My scenario is we have one program (exe) that will start other programs if found in a particular folder. I want to ensure it only ever starts programs which are signed with our Corporate certificate (Verisign approved etc). Essentially then it will only start the programs with the same certificate as itself. I don't want to ship the certificate itself.
I've been searching the web and the system namespace and haven't found a clear example that reads the certificate data from a file and also validates it, and can check against another file. The closest I've found is Signtool and and having this verification in a separate exe is kind of point less. I know the Strong Naming stuff wont help because a digitally signed file is different as helpfully explained here (http://blog.codingoutloud.com/2010/03/13/three-ways-to-tell-whether-an-assembly-dl-is-strong-named/) Also some other examples in SO showing encryption and verification of raw data but not an assembly where it's packaged up together in some way.
Any ideas or suggestions?
Here's a blog post with code samples on how to verify assembly signatures:
http://blogs.msdn.com/b/shawnfa/archive/2004/06/07/150378.aspx
The code sample at the end shows how to verify if an assembly was signed by Microsoft or not - you can do the same by getting the certificate token for your company's certificate(s).
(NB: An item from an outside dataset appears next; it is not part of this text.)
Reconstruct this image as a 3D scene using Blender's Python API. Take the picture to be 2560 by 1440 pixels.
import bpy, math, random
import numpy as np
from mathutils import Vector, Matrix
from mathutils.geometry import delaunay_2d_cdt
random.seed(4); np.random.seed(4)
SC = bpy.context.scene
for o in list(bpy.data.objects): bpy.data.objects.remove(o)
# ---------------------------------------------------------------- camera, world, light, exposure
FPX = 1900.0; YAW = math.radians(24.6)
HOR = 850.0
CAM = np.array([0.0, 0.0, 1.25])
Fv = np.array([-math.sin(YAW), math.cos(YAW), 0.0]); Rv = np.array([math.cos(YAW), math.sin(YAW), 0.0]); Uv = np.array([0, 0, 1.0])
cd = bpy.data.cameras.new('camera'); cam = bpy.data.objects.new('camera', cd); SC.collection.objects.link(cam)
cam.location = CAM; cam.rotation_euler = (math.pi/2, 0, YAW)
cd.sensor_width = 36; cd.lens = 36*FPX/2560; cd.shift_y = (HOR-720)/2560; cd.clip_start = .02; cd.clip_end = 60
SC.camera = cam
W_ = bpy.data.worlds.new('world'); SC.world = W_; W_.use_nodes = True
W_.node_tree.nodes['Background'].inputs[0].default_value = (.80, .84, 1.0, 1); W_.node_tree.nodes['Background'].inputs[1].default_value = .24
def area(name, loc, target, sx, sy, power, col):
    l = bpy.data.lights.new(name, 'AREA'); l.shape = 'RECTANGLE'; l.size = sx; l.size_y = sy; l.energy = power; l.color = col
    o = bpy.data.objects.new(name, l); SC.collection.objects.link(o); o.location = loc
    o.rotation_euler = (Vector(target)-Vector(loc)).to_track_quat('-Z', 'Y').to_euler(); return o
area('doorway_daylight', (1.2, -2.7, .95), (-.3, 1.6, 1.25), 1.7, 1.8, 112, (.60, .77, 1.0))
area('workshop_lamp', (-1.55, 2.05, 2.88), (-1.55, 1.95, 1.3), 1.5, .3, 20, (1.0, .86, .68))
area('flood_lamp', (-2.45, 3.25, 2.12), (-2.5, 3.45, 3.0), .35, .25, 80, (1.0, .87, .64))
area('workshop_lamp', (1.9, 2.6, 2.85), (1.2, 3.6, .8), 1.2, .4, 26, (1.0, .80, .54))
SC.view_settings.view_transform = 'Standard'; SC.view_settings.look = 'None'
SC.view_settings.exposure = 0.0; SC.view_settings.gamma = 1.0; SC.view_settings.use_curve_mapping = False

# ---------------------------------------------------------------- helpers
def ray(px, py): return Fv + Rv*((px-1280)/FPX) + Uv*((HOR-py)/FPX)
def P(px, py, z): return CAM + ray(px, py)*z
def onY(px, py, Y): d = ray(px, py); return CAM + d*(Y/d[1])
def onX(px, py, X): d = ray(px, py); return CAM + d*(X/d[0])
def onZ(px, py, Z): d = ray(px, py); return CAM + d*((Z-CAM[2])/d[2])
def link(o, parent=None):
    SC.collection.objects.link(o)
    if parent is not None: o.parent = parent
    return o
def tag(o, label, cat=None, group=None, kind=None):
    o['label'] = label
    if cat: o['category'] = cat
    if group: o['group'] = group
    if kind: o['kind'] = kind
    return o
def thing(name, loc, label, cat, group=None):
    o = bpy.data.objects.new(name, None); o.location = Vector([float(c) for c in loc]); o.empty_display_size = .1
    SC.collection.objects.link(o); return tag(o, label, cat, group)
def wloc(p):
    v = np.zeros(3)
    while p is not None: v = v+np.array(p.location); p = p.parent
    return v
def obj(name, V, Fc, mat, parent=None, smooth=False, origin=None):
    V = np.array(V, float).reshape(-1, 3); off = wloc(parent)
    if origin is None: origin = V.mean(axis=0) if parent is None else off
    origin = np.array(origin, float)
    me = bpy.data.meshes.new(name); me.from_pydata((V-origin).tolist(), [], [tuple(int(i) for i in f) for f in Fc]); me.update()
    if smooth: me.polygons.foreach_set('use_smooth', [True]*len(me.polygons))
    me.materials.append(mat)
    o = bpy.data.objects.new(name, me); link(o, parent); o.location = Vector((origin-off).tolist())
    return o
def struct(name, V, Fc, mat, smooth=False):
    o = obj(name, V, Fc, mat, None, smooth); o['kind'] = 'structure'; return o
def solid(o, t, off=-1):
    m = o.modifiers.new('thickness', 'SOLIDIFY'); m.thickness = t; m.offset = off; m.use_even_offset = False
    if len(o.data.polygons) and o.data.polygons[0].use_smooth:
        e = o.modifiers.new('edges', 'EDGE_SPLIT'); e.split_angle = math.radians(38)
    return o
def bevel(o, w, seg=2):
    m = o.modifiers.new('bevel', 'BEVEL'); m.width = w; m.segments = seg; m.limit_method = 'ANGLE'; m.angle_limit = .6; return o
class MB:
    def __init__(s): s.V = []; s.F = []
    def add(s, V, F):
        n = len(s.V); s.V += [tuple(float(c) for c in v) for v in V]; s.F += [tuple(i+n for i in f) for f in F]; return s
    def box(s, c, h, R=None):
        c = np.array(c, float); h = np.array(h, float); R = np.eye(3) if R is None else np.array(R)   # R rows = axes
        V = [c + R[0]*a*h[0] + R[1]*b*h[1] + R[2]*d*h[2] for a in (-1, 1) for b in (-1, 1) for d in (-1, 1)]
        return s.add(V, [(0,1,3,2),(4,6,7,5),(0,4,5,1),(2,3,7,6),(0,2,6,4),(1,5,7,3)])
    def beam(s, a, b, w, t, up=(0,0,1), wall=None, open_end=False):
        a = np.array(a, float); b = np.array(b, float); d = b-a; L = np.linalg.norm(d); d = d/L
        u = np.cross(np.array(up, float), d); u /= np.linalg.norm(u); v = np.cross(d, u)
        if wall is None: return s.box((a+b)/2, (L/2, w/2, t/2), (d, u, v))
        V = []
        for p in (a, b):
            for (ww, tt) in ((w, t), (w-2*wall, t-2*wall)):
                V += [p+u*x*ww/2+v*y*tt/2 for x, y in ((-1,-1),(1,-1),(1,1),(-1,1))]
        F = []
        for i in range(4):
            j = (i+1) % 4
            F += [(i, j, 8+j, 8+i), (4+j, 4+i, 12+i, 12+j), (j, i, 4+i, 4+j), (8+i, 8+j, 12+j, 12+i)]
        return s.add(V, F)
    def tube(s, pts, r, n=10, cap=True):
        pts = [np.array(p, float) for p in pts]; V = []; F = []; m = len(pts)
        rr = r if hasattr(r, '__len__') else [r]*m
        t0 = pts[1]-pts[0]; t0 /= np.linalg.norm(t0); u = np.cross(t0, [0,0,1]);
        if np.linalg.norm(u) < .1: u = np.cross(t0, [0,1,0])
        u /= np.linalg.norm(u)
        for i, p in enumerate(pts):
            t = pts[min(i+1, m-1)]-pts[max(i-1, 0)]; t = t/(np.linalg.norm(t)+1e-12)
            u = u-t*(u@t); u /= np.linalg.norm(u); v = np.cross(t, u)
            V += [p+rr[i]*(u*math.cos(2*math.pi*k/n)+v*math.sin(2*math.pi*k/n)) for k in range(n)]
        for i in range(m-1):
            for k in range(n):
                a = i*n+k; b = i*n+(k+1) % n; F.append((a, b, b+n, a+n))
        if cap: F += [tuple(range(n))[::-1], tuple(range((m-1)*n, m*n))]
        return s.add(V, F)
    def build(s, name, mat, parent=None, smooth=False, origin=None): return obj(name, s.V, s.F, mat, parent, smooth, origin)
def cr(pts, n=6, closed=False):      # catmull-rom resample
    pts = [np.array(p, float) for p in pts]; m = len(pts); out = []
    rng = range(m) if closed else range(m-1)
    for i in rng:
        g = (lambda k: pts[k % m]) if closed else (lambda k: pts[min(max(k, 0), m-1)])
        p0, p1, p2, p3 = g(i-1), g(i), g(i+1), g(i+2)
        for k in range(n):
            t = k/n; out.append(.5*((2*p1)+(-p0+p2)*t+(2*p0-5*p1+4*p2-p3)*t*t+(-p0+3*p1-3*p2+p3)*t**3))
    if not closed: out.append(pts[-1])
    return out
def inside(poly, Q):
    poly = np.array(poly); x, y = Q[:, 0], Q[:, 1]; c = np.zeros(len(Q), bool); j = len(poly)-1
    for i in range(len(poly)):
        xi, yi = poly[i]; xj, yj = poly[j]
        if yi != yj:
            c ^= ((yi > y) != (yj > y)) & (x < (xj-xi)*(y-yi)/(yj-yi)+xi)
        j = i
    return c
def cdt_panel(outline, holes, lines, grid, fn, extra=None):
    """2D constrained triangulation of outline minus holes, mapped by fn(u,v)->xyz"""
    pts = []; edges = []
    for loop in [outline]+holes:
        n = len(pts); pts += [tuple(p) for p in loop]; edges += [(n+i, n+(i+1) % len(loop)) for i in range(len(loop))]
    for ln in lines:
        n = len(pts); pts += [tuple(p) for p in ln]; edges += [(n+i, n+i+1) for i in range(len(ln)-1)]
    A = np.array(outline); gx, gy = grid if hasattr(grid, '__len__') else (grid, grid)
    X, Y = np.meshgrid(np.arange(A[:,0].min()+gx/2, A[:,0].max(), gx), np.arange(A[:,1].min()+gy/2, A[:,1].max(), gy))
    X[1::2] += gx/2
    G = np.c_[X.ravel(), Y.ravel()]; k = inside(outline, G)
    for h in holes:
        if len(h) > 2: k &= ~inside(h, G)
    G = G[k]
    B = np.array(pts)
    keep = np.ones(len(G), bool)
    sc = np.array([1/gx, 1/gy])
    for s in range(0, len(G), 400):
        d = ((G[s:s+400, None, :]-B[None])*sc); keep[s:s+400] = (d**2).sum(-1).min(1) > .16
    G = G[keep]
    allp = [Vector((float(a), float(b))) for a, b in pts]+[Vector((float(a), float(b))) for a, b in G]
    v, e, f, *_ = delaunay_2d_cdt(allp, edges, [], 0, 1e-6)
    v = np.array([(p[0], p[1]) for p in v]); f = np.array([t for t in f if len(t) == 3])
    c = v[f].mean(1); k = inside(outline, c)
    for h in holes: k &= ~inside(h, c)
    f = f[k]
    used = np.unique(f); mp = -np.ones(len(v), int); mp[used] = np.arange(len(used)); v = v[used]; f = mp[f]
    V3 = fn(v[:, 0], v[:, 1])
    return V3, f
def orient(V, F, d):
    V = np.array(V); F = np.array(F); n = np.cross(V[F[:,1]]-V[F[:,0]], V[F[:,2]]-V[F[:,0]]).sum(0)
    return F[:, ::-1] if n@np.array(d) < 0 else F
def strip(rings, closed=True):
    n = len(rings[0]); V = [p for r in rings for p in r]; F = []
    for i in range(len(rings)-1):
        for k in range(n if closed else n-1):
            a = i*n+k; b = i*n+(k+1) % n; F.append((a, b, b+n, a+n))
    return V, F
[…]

Update: user @Saber edited this with the following update, but that update was rejected by others. However, it is very valid advice, so I am reposting his/her edit since SO won't let me approve it:
Edit (thank you, OP): If you want to do this more securely (i.e. make your program more tamper-proof), reference an assembly in your program which is strongly named with the relevant key, then use the token of the referenced assembly to compare with the token of the calling assembly. If you use a byte arrays (as per the link), it can simply be hex edited and changed.